→ **Required work**
Take from the listing each line that has the string "scene".
═══
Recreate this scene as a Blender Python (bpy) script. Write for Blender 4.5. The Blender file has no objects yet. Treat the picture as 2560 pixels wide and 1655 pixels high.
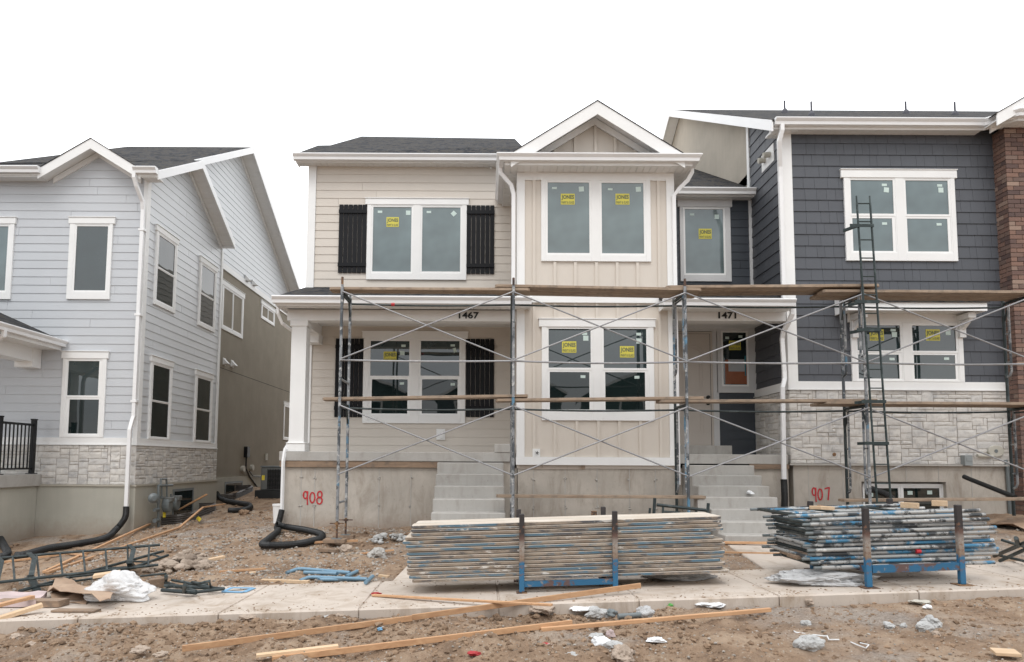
import bpy, math, random
from math import radians, sin, cos, pi, atan, sqrt
from mathutils import Vector, Matrix, noise
random.seed(7)
SC = bpy.context.scene
COL = SC.collection
# ------------------------------------------------------------ camera model
F, PX, PY, TH, RO, CZ = 1707.0, 1215.0, 1024.0, atan(.0768), .0055, 1.25
def ray(px, py):
    a = (px-PX)/F; b = -(py-PY)/F
    x = a*cos(RO)-b*sin(RO); y = a*sin(RO)+b*cos(RO); t = pi/2+TH
    return Vector((x, y*cos(t)+sin(t), y*sin(t)-cos(t)))
def at(px, py, D):
    r = ray(px, py); k = D/r.y; return Vector((r.x*k, D, CZ+r.z*k))
def atx(px, py, X):
    r = ray(px, py); k = X/r.x; return Vector((X, r.y*k, CZ+r.z*k))
def onplane(px, py, y0, z0, s):      # sloped plane z = z0 + s*(y-y0)
    r = ray(px, py); k = (z0-s*y0-CZ)/(r.z-s*r.y); return Vector((r.x*k, r.y*k, CZ+r.z*k))
cd = bpy.data.cameras.new('camera'); cam = bpy.data.objects.new('camera', cd); COL.objects.link(cam)
cam.location = (0, 0, CZ)
cam.rotation_euler = (Matrix.Rotation(pi/2+TH, 3, 'X') @ Matrix.Rotation(RO, 3, 'Z')).to_euler()
cd.sensor_width = 36; cd.lens = F/2560*36
cd.shift_x = (1280-PX)/2560; cd.shift_y = (PY-827.5)/2560
cd.clip_start = .05; cd.clip_end = 500
SC.camera = cam
# ------------------------------------------------------------ ground height
GX = [-14, -8.1, -6.3, -3.3, -.8, 3, 7.4, 14]
GY = [5.9, 7.5, 9.6, 11.2, 14, 16, 18.3, 30]
def sw(x): return .015+.0365*max(-14, min(16, x))
GT = [[sw(x)-.075 for x in GX], [sw(x)-.03 for x in GX],
      [-.42, -.20, -.13, .06, .10, .20, .36, .6],
      [-.36, -.19, -.13, .17, .165, .25, .40, .7],
      [-.2, -.08, .03, .22, .25, .35, .5, .8], [0, .1, .21, .3, .4, .5, .6, .9],
      [.3, .4, .47, .5, .55, .6, .7, 1.0], [.6]*8]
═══
→ **Complete output**
Recreate this scene as a Blender Python (bpy) script. Write for Blender 4.5. The Blender file has no objects yet. Treat the picture as 2560 pixels wide and 1655 pixels high.
SC = bpy.context.scene